▶

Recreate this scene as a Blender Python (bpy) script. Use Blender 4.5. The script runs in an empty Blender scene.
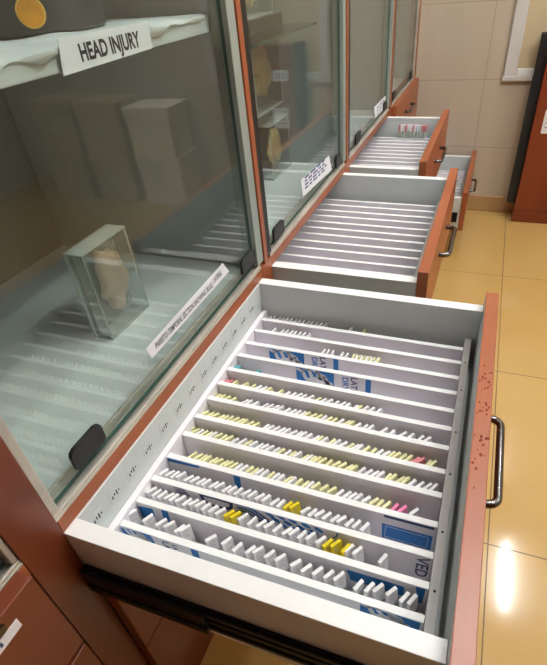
import bpy, bmesh, math, random
from mathutils import Vector, Matrix
random.seed(7)
K = 2.0/3.0          # drawing units to metres
scene = bpy.context.scene
col = scene.collection

# ------------------------------------------------------------------ materials
def lin(c):
    return tuple((x/12.92 if x <= .04045 else ((x+.055)/1.055)**2.4) for x in [v/255 for v in c])
def nd(nt, t, **kw):
    n = nt.nodes.new(t)
    for k, v in kw.items():
        setattr(n, k, v)
    return n
def mat(name, rgb, rough=.5, metal=0., var=.06, scale=8., stretch=(1, 1, 1), bump=0., spec=.5, coat=0., rough_var=0.):
    m = bpy.data.materials.new(name); m.use_nodes = True
    nt = m.node_tree; b = nt.nodes['Principled BSDF']
    b.inputs['Roughness'].default_value = rough
    b.inputs['Metallic'].default_value = metal
    b.inputs['Specular IOR Level'].default_value = spec
    b.inputs['Coat Weight'].default_value = coat
    b.inputs['Coat Roughness'].default_value = .08
    tc = nd(nt, 'ShaderNodeTexCoord'); mp = nd(nt, 'ShaderNodeMapping')
    mp.inputs['Scale'].default_value = stretch
    nt.links.new(tc.outputs['Object'], mp.inputs['Vector'])
    nz = nd(nt, 'ShaderNodeTexNoise'); nz.inputs['Scale'].default_value = scale
    nz.inputs['Detail'].default_value = 5
    nt.links.new(mp.outputs['Vector'], nz.inputs['Vector'])
    rp = nd(nt, 'ShaderNodeValToRGB')
    c = lin(rgb)
    rp.color_ramp.elements[0].position = .3; rp.color_ramp.elements[1].position = .7
    rp.color_ramp.elements[0].color = tuple(x*(1-var) for x in c)+(1,)
    rp.color_ramp.elements[1].color = tuple(min(1, x*(1+var)) for x in c)+(1,)
    nt.links.new(nz.outputs['Fac'], rp.inputs['Fac'])
    nt.links.new(rp.outputs['Color'], b.inputs['Base Color'])
    if rough_var:
        mr = nd(nt, 'ShaderNodeMapRange')
        mr.inputs['To Min'].default_value = rough-rough_var; mr.inputs['To Max'].default_value = rough+rough_var
        nt.links.new(nz.outputs['Fac'], mr.inputs['Value']); nt.links.new(mr.outputs['Result'], b.inputs['Roughness'])
    if bump:
        bp = nd(nt, 'ShaderNodeBump'); bp.inputs['Strength'].default_value = bump; bp.inputs['Distance'].default_value = .002
        nt.links.new(nz.outputs['Fac'], bp.inputs['Height']); nt.links.new(bp.outputs['Normal'], b.inputs['Normal'])
    return m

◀

Restate the data word for word from its first line through the line with "col = scene.collection", leaving out any picture along the way.

● **ANSWER FOR THE TASK**
Recreate this scene as a Blender Python (bpy) script. Use Blender 4.5. The script runs in an empty Blender scene.
import bpy, bmesh, math, random
from mathutils import Vector, Matrix
random.seed(7)
K = 2.0/3.0          # drawing units to metres
scene = bpy.context.scene
col = scene.collection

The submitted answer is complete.